Boasting from an unknown means nothing. Don't fear the unproven. Talk is tough. Laugh a lot, especially when it is over and you've won, but not before then. Then leave.

These guys are pathetically insecure. No truly good player I've ever known ever announced that he was a good player--there is no "money" in that! Pool hustlers don't do that and neither do good chess players. As SOON as I hear that, the advice I give to myself is this: "Don't play them if you don't have to." Or, "They may be full of baloney, but they may also know a little something, just don't get over confident because you can be sure that at some time during the game, they will be (overconfident)." Only fool's would get beaten by the Fool's Mate.

Please send me your stories.

bob@thinkerspressinc.com

1 comment:

  1. Some folks fear losing to lower rated players so they seldom play. However that is the wrong approach, all of us will lose to those rated lower on occasion; it could be bad experience with a rising star or just a bad day.

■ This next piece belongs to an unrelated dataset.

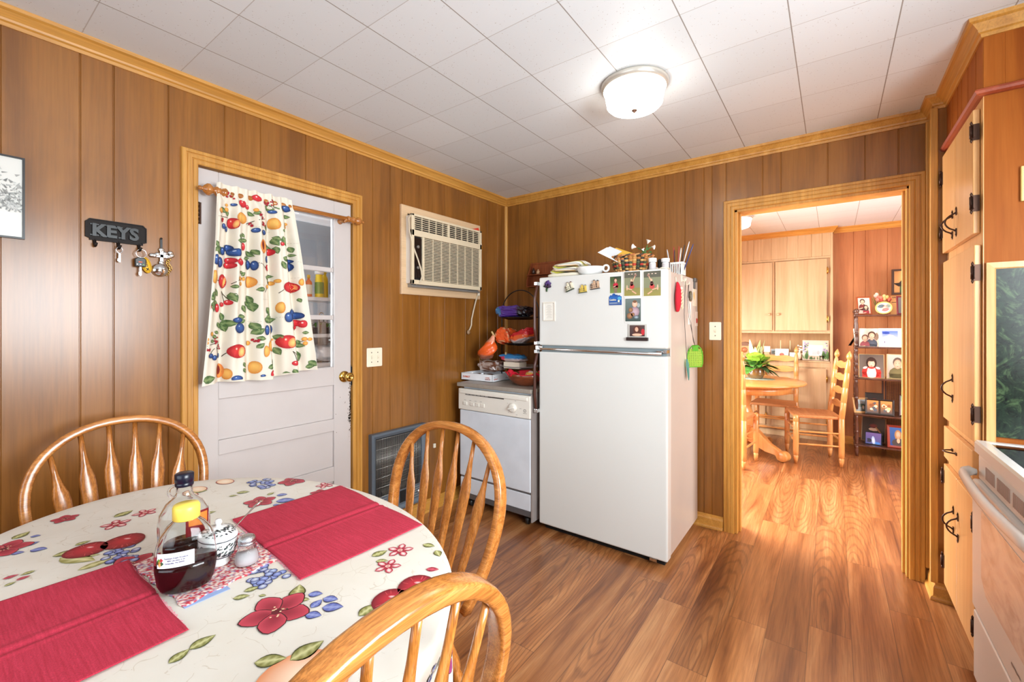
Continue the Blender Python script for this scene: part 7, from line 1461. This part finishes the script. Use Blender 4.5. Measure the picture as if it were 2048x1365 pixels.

    However in the long run you will beat lower rated players more often than not, and by reducing your games not only are missing opportunities to gain experience (and your own rating points) but your statistically defeating yourself. In statistical terms in the variance and it will always be high when your samples are low; in stocks its called the beta (or risk factor). When the variance is high, your loses to lower rated players in only heightened in important instead of just being an anomaly.

    My own story is that I don't play much OTB, so the variance there is more than I would want it to be; however I have been playing a lot of correspondence; there the occasional loss to a lower rated player is more than offset by victories against experts and the occasional (but not often enough) masters, so that my rating has been consistently rising and I should make expert in about 2 years (I hope).